Cast: Benjamin Walker, Dominic Cooper, Mary Elizabeth Winstead, Rufus Sewell, Anthony Mackie, Marton Csokas.
THAT title, it's a one-note joke. Good ol' honest Abe - when he wasn't busy being the 16th President of the USA and freeing the slaves, he was secretly slicing and dicing the undead with his trusty axe. Ha ha ha.
However, it's a joke this movie never really cracks. Abraham Lincoln: Vampire Hunter is as straight-faced as the president himself, and while the film does get inadvertantly hilarious as it goes further and further over-the-top, it never plays its unlikely set-up for spoof-like gags. This is a no-nonsense, action-horror flick set on spilling as much blood and decapitating as many vampires as possible, historical accuracy be damned.

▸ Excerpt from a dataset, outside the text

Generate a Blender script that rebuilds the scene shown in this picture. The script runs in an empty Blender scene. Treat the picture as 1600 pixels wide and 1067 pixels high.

Newcomer Walker plays Lincoln, whose mother was killed by a vampire (Csokas) when Abe was a boy.
As a young man, Lincoln meets the mysterious Henry Sturgess (Cooper), who teaches him the ways of vampire hunting, but the two butt heads as Lincoln's aspirations grow beyond killing individual vampires - he wants to wipe out the whole empire of the undead that exists in the American deep south, led by original vampire Adam (Sewell).
And so we have a bastardised American history lesson, with vampires as a metaphor for slavers.
The film is based on the book of the same name by Seth Grahame-Smith, who wrote the screenplay for the movie and is also responsible for the mash-up novel Pride & Prejudice & Zombies, another one-note joke idea.
Even though this seems like a goofy gag stretched out across 100 minutes, AL:VH works as a fun yet throwaway vamp-actioner. The dialogue runs from the solid to the silly, but its action sequences have the same kind of slowed-down over-the-top insanity that director Bekmambetov put into his previous films Wanted and Night Watch.
The action escalates appropriately and incredulously, starting with Lincoln going head-to-head with lone vampires to a running battle in a horse stampede to a final train-bound showdown that is so over-the-top it's laugh-out-loud-worthy.
Walker proves to be an admirable piece of casting, managing the physicality required for some axe-slinging slaying, but equally at home delivering the Gettysburg Address.
The rest of the cast is good without being exceptional, with Sewell and Cooper the pick of the bunch.
AL:VH is easy to dismiss and equally as easy to forget, but it does what it does well. The action is strong, Lincoln is well-played, and, best of all, the vampires don't sparkle.